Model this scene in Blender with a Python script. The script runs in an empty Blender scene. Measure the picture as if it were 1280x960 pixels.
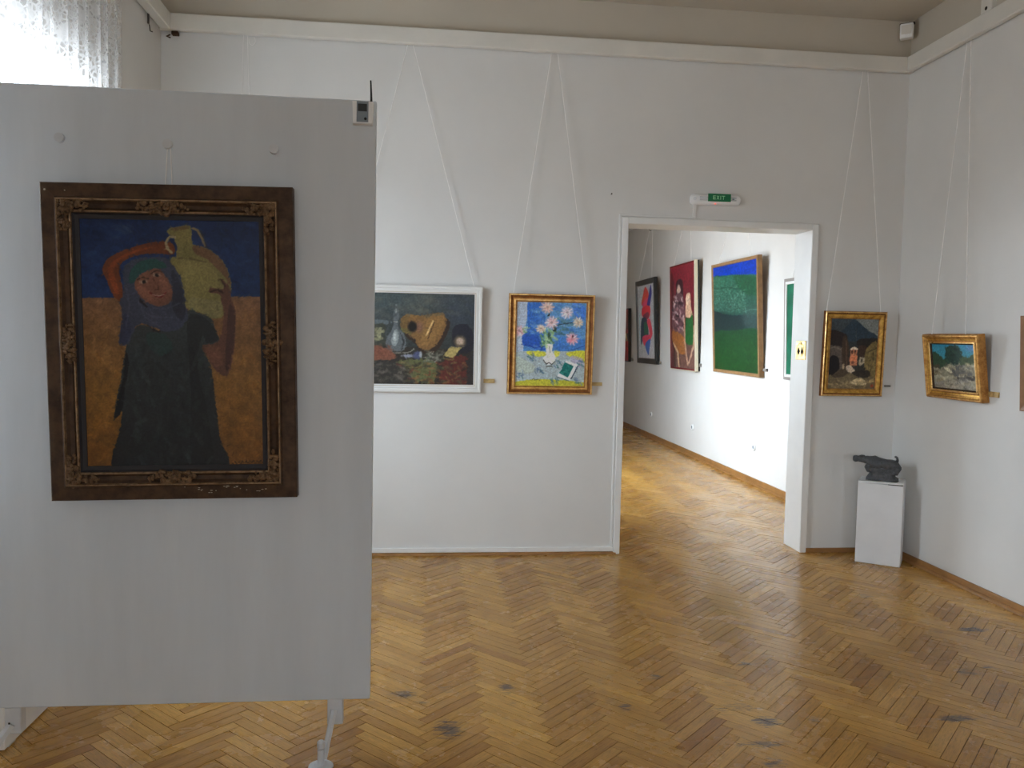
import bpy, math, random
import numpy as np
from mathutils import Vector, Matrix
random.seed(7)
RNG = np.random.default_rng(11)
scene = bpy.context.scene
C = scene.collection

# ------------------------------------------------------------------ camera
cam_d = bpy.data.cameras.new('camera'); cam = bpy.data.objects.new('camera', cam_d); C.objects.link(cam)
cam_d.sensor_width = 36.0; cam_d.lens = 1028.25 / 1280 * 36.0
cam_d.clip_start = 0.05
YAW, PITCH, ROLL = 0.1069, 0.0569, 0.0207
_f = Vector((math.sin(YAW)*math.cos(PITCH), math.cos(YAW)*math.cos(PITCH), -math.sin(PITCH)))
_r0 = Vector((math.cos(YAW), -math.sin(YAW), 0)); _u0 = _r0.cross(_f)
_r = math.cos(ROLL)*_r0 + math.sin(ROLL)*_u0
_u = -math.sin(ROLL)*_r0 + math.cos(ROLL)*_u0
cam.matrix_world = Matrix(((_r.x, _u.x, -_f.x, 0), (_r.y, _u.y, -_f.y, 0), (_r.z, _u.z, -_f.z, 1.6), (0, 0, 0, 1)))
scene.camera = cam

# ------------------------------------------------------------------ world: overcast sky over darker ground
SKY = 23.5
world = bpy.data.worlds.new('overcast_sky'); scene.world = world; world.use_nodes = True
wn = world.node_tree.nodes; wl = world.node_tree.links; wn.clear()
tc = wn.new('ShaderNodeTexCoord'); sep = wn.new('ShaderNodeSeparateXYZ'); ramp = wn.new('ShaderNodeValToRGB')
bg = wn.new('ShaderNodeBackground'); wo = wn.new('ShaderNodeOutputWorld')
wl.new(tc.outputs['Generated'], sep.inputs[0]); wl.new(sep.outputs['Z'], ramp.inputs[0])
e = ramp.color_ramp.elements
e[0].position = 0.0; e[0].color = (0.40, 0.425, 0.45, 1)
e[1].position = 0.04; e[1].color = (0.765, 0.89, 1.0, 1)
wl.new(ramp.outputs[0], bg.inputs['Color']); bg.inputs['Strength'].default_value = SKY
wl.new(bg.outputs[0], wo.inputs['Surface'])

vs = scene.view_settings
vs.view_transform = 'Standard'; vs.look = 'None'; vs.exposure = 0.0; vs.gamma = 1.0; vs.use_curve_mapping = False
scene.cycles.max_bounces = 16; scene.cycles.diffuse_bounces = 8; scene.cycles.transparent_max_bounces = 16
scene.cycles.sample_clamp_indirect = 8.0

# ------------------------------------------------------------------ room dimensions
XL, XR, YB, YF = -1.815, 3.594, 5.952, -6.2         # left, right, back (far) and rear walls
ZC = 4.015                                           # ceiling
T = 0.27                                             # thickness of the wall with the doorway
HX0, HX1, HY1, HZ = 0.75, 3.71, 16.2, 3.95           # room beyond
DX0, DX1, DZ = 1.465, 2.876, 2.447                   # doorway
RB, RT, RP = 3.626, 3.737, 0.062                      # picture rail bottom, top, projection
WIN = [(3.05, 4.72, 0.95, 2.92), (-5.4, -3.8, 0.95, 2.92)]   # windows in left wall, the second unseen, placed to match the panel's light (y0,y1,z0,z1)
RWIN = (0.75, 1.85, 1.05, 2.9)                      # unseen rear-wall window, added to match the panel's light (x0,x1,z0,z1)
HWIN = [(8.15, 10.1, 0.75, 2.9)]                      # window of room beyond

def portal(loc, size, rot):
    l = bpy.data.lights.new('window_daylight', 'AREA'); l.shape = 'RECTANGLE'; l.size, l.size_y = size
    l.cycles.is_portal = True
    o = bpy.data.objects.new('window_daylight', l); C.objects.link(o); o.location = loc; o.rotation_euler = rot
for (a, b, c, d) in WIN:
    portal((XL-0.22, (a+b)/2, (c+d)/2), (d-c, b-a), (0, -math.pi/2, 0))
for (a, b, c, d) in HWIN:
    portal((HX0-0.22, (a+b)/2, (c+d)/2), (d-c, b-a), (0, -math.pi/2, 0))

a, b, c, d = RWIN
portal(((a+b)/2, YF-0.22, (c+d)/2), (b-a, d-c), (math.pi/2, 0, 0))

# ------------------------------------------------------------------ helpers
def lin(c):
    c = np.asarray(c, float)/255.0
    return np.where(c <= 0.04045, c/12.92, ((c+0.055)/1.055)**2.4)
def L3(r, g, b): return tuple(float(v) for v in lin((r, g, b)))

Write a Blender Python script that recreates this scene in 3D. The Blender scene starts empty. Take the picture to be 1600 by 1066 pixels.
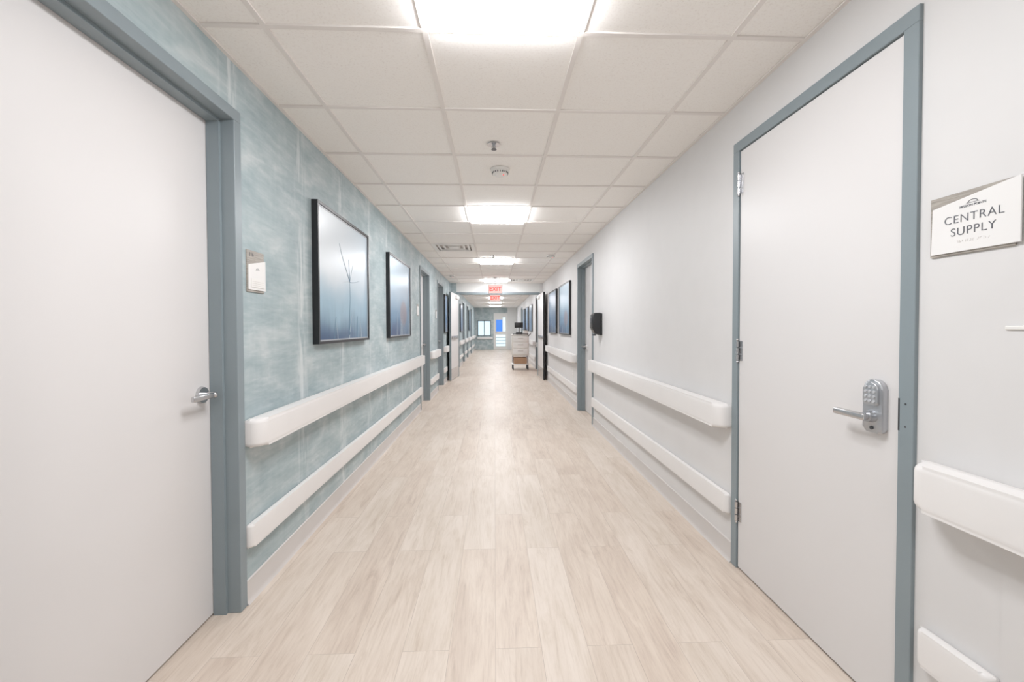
● ● ● ● ● ● ●
■ **Exercise details**
Reproduce each line holding the word "with".

■ **Problem solution**
Model this scene in Blender with a Python script. The script runs in an empty Blender scene. Measure the picture as if it were 1280x960 pixels.
T = 0.27                                             # thickness of the wall with the doorway